The tracts he opens are in the voice of a senior religious authority. They tell him hat America, his adoptive home, is the “Abode of the Infidel,” the Christian and the Jew.

He reads: “Be dissociated from the infidels, hate them for their religion, leave them, never rely on them for support, do not admire them, and always oppose them in every way according to Islamic law.”

The advice is emphatic: “There is consensus on this matter, that whoever helps unbelievers against Muslims, regardless of what type of support he lends to them, he is an unbeliever himself.”

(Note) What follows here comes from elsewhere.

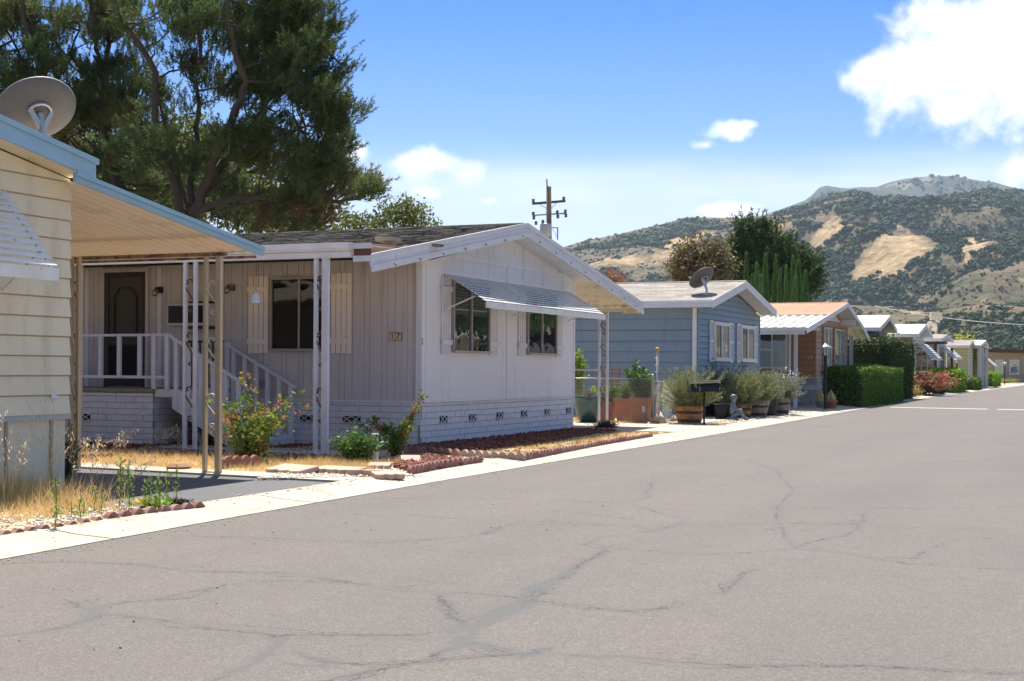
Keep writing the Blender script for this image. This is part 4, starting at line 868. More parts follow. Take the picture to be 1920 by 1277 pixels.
# ------------------------------------------------------------------ the brown house
def build_brown():
    xf = -9.2; pk = 50.4; zp = 3.72; y0, y1 = 47.55, 53.6; ov = .6; xr = xf + ov
    o, zt, TF, TS = gable_house('mobile_home', 'brown and tan home with orange-tan roof, numbered 19, behind the lamp post', 'mobile home', xf, y0, y1, pk, zp, (46.9, 3.17), (53.75, 3.02), -22, tansid, shing3, white, lap=.2, ov=ov, fh=.16, wm_side=brownsid, zb=1.05, cm=tansid)
    mb = MB(); fascia(mb, xr - .03, xr + .002, 46.95, 3.18, 43.1, 2.60, .17); fascia(mb, xr - .03, xr + .002, 53.7, 3.03, 55.2, 2.60, .15); each(mb, 'fascia', white, o)
    mb = MB(); pan(mb, -22, xr - .03, 47.3, 3.20, 43.1, 2.60, pitch=.30, amp=.05, kind='box', n=9); mb.build('patio_cover', mat('white_ribbed_metal', (.62, .58, .50), c2=(.45, .40, .28), sc2=2.5, rough=.5), o)
    mb = MB(); pan(mb, -20, xr - .03, 53.6, 2.98, 55.2, 2.55, pitch=.30, amp=.05, kind='box', n=9); mb.build('carport_roof', louvg, o)
    mb = MB(); mb.box(-22, xr - .1, 43.15, 43.25, 2.40, 2.56); mb.box(-22, xr, 43.05, 43.1, 2.50, 2.62); mb.box(-15, xr, 44.9, 45., 2.56, 2.64); mb.build('gutter', white, o)
    for px in (1480, 1491): a = ony(px, 700, 44.9).x; w = .03 if px == 1480 else .055; MB().box(a - w, a + w, 44.9, 45.0, 0, 2.6).build('post', whpost, o)
    for px in (1593, 1597): a = onx(px, 680, -9.0); MB().box(-9.02, -8.96, a.y - .04, a.y + .04, 0, 2.6).build('post', chrome, o)
    r = random.Random(8); mb = MB()      # stone veneer skirt
    for T, a0, a1 in ((TS, -22, xf), (TX(xf), y0, y1)):
        z = 0
        while z < 1.0:
            h = min(r.choice((.14, .20, .26)), 1.0 - z); a = a0
            while a < a1 - .02: w = min(r.uniform(.3, .7), a1 - a); mb.T(T, a + .014, a + w - .014, z + .012, z + h - .012, 0, .03 + r.uniform(0, .02)); a += w
            z += h
    sk = mb.build('skirt', stonem, o); MB().box(-22, xf, y0 + .002, y1 - .002, 0, 1.05).build('mortar', grout, sk); MB().box(-22, xf + .07, y0 - .07, y1, 1.0, 1.05).build('skirt_cap', stonem, o)
    for (a0, a1) in ((48.65, 50.0), (50.7, 52.9)): window(o, TX(xf + .016), a0, a1, 1.42, 2.80, chrome, pane_c, fw_=.07, pm2=pane_t)
    MB().T(TF, 48.6, 50.2, 1.02, 1.40, .03, .06).build('window_box', white, o)
    for (a, b, s_) in ((ony(1433, 650, y0).x - .6, ony(1477, 650, y0).x, .5),):
        window(o, TS, a, b, 1.33, 2.62, white, pane, fw_=.06, pm2=pane_c, split=.62); MB().T(TS, a, a + (b - a) * .6, 1.95, 2.02, .03, .09).build('window_rail', white, o)
    p = ony(1519, 671, y0); text('19', .22, (p.x, y0 - .06, p.z), RY, mat('brass_numeral', (.5, .45, .35)), o)
    MB().prism(TX(xf + .02), [(pk - 1.7, 3.05), (pk + 1.7, 3.05), (pk, 3.46)], .0, .01).build('gable_panel', white, o)
    MB().box(xf, xr - .05, 52.2, 52.25, 2.95, 3.15).build('eave_block', white, o)
    return o
build_brown()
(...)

As he reads this warning, Ahmed thinks back to the U.S. government’s request to the American Muslim community for their voluntary cooperation in the fight against terrorism and he is afraid. He knows that the tracts’ author views such officials as “unbelievers,” so that, if he helped them, he would be an unbeliever himself, a renegade, an apostate from Islam who should therefore be put to death. He begins to worry too about his cousin, an American citizen who recently enlisted in the U.S. military.

The books give him detailed instructions on how to build a “wall of resentment” between himself and the infidel: Never greet the Christian or Jew first. Never congratulate the infidel on his holiday. Never befriend an infidel unless it is to convert him. Never imitate the infidel. Never work for an infidel. Do not wear a graduation gown because this imitates the infidel.

Ahmed looks carefully at the book’s cover. It says “Greetings from the Cultural Department” of the Embassy of Saudi Arabia in Washington, D.C. The book is published by the government of Saudi Arabia. The other books are textbooks from the Saudi Education Ministry, and collections of fatwas, religious edicts, issued by the government’s religious office, published by other organizations based in Riyadh.

In another book he reads that, if relations between Muslims and non-Muslims were harmonious, there would be “no loyalty and enmity, no more jihad and fighting to raise Allah’s work on earth.”